Hukuksal değerlendirme:
Yargıtay Ceza Genel Kurulunun 09/02/2016 tarih, 2013/735 Esas ve 2916/55 Karar sayılı kararında da belirtildiği üzere; zararı karşılamak isteyen sanığa mahkemece bir ödeme noktası belirlenerek sanığın etkin pişmanlık göstererek suç işlenmesi sonucu ele geçen kazanımları iade etmesi sağlanmalıdır.

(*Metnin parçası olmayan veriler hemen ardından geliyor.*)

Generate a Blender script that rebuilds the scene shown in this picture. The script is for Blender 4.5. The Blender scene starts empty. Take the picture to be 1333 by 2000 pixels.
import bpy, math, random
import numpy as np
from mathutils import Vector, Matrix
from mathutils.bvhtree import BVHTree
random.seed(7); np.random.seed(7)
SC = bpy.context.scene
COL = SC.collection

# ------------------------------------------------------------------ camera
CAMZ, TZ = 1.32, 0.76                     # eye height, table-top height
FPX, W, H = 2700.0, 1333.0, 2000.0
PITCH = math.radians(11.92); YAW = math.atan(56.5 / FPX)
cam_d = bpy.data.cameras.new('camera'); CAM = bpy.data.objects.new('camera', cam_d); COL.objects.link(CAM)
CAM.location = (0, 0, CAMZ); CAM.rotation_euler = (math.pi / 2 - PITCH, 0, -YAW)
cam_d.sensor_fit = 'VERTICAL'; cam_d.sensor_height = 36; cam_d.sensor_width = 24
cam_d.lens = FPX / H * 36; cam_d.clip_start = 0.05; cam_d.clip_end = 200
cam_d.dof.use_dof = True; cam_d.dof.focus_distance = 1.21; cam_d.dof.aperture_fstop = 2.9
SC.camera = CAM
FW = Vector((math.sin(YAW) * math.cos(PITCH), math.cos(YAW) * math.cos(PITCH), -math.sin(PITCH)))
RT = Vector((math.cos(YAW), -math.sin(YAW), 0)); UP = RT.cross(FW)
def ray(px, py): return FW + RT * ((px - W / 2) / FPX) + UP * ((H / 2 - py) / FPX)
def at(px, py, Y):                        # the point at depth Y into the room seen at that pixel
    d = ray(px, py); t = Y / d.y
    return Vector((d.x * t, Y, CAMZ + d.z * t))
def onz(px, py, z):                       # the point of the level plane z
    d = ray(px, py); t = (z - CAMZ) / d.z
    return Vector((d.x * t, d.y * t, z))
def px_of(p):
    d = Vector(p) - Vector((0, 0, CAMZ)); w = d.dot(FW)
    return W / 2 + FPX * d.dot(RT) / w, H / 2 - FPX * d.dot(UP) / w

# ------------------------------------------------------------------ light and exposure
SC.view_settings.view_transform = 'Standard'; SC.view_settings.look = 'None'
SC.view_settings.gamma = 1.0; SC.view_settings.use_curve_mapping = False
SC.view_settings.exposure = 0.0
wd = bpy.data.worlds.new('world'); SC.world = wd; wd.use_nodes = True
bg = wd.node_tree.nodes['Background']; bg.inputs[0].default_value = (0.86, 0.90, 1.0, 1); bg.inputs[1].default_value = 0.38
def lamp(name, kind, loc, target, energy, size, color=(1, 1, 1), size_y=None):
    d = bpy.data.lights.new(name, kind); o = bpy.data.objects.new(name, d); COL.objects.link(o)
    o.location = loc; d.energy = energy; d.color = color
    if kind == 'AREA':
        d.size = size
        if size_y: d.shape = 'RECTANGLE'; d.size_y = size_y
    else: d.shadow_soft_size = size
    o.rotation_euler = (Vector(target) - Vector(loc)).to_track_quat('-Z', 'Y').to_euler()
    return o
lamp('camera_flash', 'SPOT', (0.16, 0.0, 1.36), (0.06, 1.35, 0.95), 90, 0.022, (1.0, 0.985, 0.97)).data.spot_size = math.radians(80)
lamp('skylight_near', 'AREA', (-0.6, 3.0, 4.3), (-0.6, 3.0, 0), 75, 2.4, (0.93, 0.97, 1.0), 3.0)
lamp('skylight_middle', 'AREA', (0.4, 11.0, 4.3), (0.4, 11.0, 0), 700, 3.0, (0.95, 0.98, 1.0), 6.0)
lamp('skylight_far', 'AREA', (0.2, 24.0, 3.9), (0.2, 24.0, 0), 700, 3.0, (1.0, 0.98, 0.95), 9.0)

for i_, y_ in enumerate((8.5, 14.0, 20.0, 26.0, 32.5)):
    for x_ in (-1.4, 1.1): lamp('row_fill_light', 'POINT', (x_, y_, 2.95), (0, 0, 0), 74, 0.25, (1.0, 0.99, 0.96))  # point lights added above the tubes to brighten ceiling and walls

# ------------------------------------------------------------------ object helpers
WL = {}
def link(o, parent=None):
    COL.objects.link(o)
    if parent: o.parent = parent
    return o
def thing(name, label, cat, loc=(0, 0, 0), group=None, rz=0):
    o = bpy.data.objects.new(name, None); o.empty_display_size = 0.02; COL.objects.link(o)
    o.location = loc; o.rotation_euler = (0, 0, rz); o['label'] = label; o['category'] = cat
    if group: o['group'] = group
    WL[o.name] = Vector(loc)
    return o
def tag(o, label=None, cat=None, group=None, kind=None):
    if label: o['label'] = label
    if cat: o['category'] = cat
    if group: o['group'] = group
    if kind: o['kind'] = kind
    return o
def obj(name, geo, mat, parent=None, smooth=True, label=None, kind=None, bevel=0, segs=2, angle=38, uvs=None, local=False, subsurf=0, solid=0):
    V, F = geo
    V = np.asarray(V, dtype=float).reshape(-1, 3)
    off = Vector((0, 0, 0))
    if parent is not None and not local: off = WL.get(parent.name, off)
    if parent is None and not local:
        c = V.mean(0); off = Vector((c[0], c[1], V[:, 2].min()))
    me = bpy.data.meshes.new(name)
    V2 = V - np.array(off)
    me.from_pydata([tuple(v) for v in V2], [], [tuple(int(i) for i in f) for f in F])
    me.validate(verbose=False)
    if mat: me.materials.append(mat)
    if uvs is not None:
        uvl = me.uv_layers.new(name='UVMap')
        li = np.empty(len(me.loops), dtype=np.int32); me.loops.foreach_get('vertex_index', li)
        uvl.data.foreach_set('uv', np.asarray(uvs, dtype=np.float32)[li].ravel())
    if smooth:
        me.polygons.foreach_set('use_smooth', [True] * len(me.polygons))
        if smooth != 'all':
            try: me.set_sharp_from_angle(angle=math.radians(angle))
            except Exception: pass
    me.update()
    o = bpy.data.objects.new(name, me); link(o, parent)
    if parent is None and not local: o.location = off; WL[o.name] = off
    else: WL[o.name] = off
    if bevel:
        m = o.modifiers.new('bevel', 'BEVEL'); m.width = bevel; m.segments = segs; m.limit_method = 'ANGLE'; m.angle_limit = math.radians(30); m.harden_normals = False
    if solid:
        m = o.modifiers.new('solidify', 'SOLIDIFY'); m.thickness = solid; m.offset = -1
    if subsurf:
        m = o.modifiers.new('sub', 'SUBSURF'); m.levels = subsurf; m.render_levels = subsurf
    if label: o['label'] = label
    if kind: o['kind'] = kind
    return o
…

İnceleme konusu somut olayda:
Olay günü müştekinin internet kafede müşteri olarak bulunduğu ve hırsızlık konusu telefonu şarja taktıktan sonra uyuyakaldığı, bu durumdan yararlanan şüphelinin suça konu telefonu gece vakti çaldığı olayla ilgili başlatılan soruşturmada, şüphelinin alınan kolluk savunmasında suçunu inkar ettiği, kovuşturma aşamasında, Konya 1. Asliye Ceza Mahkemesinin 2015/215 değişik iş sayılı dosyası üzerinden 11/10/2015 tarihinde yakalama emri üzerine yapılan sorgusunda ise, samimi olarak suçunu ikrar ettikten sonra pişman olduğunu, müştekiyi bulamadığını, müştekinin zararını karşılamak istediğini beyan ettiği, mahkeme tarafından sanığa müştekinin zararının karşılanması için süre verilmediği, Yargıtay Ceza Genel Kurulunun 09.02.2016 tarih, 2013/735 Esas ve 2016/55 Karar ve 2013/152 Karar, 30/04/2013 tarih, 2013/1524 Esaas ve 2013/152 Karar sayılı kararları da dikkate alınarak mahkeme veznesine müştekinin zararının sanık tarafından depo edilmesi sağlanarak sonucuna göre sanık hakkında Türk Ceza Kanunu’nun 168. maddesinde düzenlenen etkin pişmanlık hükümlerinin uygulama şartlarının bulunup bulunmadığının değerlendirilmesi ve sanığın hukuki durumunun buna göre tayin edilmesi gerektiği, bu nedenle Konya 14. Asliye Ceza Mahkemesinin 04/12/2015 tarih, 2015/712 Esas ve 2015/1669 Karar sayılı kararı ile sanık hakkında yazılı şekilde hüküm kurulması hukuka aykırıdır.
SONUÇ VE KARAR:
Yargıtay Cumhuriyet Başsavcılığının düzenlediği ihbarnamedeki düşünce yerinde görüldüğünden;
Konya 14. Asliye Ceza Mahkemesinin 04/12/2015 tarih, 2015/712 Esas ve 2015/1669 Karar sayılı kararının CMK’nın 309. maddesinin 3. fıkrası uyarınca KANUN YARARINA BOZULMASINA,
Aynı Yasa’nın 309/4-b maddesi uyarınca müteakip işlemlerin mahallinde yerine getirilmesine, dosyanın mahal mahkemesine gönderilmek üzere Yargıtay Cumhuriyet Başsavcılığı’na TEVDİİNE, 01/07/2019 tarihinde oy birliğiyle karar verildi.